Re: Considering the widespread opinion
by
happyatheist
08/02/2007, 11:41 AM #
I didn't actually compare Weight Watchers...Weight Watchers is one of the few that seems to work moderately well.
My experience with scientology does not include any instance of the scientologist being required to disconnect from family, friends or community. My brother is a scientologist, everyone else in the family thinks it's stupid, demeaning and obnoxious and no-one keeps any of that bottled up. (As my other brother says to him - "quit sending me these stupid f*cking pamphlets about quitting drugs and drinking. If you keep doing it, I'll kick you ass, you f*cking idiot.") At no time in his 24 years of being a scientologist has he ever been required to disconnect...and he hasn't. I just got a lovely letter from him (and a pamphlet about the 20 commandments) a few months ago. I also get the occasional chatty letter from his wife and daughter.
However, I would note that it is quite typical of substance abuse programs (and is just beginning to be seen in other self help programs, such as weight loss - some of the newest fat camps are quite militant in their tactics), to recommend that the abuser stay away from the people, places and things that were associated with their substance abuse in order to remove the underlying reasons/triggers for the abuse (e.g. if I want to quit smoking I should stop going places where people smoke and stop hanging out with smokers, even if they are my freinds).
If a new recruit to scientology is getting flack from his friends and relatives for being a scientologist, I can see it being suggested that they remove themselves from that negativity if it is causing undue stress to the recruit, although I have not, personally, been witness to that. In the same way that people go to monasteries or retreats to immerse themselves totally unhindered in something, it may sometimes be useful for scientologists to do the same.

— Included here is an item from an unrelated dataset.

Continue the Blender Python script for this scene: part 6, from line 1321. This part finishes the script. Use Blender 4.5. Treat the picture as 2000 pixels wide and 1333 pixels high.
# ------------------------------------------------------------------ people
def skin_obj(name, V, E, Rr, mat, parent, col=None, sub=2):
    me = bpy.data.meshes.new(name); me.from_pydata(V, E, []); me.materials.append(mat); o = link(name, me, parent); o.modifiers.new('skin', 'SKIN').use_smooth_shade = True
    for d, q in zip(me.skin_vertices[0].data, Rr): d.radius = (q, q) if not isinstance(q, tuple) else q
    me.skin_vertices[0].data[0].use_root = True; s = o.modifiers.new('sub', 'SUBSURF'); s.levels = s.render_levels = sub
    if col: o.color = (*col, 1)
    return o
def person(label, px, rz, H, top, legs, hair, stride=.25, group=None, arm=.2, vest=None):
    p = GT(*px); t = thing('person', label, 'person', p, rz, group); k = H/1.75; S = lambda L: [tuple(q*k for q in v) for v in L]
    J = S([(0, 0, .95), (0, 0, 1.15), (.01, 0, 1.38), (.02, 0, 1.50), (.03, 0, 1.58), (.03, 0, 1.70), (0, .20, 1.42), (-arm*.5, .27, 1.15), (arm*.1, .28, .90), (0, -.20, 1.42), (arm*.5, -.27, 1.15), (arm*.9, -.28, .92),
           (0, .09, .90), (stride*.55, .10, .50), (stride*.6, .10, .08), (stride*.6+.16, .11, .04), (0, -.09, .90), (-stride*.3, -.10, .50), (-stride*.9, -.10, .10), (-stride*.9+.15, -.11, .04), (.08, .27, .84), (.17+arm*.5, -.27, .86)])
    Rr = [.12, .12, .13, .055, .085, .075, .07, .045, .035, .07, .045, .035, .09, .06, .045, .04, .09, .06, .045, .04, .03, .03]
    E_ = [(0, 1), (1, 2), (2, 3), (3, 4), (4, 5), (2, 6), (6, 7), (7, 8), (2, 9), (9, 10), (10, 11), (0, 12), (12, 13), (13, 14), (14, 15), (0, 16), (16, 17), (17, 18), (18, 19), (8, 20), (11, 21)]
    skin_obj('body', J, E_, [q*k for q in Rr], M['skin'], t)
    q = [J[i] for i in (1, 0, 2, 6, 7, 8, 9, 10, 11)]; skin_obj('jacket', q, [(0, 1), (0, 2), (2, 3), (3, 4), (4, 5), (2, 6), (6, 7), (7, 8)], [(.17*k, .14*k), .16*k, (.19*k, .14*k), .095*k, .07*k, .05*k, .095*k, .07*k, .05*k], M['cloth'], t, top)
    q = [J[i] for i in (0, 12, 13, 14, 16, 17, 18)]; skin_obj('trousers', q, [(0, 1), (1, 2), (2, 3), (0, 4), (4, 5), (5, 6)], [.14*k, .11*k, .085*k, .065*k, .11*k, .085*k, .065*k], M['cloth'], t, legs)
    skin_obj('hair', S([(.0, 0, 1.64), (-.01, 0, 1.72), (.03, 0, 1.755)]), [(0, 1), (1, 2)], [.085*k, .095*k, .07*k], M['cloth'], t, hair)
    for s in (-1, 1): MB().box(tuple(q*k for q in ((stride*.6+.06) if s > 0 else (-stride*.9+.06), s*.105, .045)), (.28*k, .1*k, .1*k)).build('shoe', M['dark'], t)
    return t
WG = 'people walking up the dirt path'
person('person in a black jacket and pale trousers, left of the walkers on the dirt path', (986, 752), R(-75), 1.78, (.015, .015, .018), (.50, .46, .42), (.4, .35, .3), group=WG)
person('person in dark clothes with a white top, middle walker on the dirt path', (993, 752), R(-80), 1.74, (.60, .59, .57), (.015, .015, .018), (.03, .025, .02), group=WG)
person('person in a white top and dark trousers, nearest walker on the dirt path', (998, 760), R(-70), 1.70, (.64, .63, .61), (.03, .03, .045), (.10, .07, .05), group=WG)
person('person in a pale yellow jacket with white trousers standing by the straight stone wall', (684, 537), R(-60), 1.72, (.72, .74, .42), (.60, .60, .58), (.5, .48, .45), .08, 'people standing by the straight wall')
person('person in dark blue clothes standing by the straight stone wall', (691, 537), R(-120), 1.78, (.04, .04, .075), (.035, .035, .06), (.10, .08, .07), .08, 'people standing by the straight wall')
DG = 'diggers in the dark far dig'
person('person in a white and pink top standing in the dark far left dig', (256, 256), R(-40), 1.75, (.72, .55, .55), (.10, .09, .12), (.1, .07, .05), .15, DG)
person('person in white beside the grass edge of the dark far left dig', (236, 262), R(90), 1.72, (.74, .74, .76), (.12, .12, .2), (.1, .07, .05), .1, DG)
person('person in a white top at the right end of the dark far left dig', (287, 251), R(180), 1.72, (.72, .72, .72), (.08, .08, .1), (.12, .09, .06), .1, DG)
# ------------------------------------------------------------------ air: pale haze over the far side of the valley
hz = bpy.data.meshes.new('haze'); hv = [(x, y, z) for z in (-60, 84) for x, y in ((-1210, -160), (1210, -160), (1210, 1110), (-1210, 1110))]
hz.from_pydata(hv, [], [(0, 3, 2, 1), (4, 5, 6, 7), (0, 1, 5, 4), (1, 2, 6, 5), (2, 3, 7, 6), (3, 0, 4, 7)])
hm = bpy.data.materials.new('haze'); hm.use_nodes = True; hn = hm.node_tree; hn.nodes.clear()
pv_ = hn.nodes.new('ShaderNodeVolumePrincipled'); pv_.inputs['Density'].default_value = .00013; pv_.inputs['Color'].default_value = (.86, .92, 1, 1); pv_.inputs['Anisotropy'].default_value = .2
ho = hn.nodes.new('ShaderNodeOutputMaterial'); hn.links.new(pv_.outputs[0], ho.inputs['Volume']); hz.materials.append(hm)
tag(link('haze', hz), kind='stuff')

And if the US government can be infiltrated by a bunch of nitwit yahoos like the scientologists then we're all in a heap of trouble. These people aren't big into education, ya know, it's ALL science fiction with them, not fact. Why do you think they have these accidental deaths at their facilities? Because they have no education in human bodily needs and functions. They aren't real bright and are often also lacking in simple common sense. I think the claims of influence and infiltration are widely exagerated in order to make them appear bigger and badder than they are. (Cripes! My brother doesn't even know how to use a computer, and from the sounds of it, neither do any of the other geniuses he works with.)
As for the faith vs. science argument, the scientologist still has to have faith that he/she is infested with thetans before they can agree to the "science" of thetan removal. And, if I recall correctly, the wording in all of their documents is very specifically sorted to sound scientific, but not make any actual scientific claims that would have to be backed up by FDA approval. They keep it all within the same realm as nutritional supplements. Nice and blurry. It looks like it could be a specific claim, but it's not really, not legally. (Of course the papers they make their members sign are completely legally binding, but no-one reads those before they sign on the dotted line.)
But what I was responding to was the initial poster's idea that scientology was really perpetrating a fraud against it's followers. And that may be so, but is that fraud - either spiritually or financially - any bigger, any different from the millions of other frauds perpetrated against needy people of all stripes from smokers to fatties to druggies to uglies to the spiritually disposessed?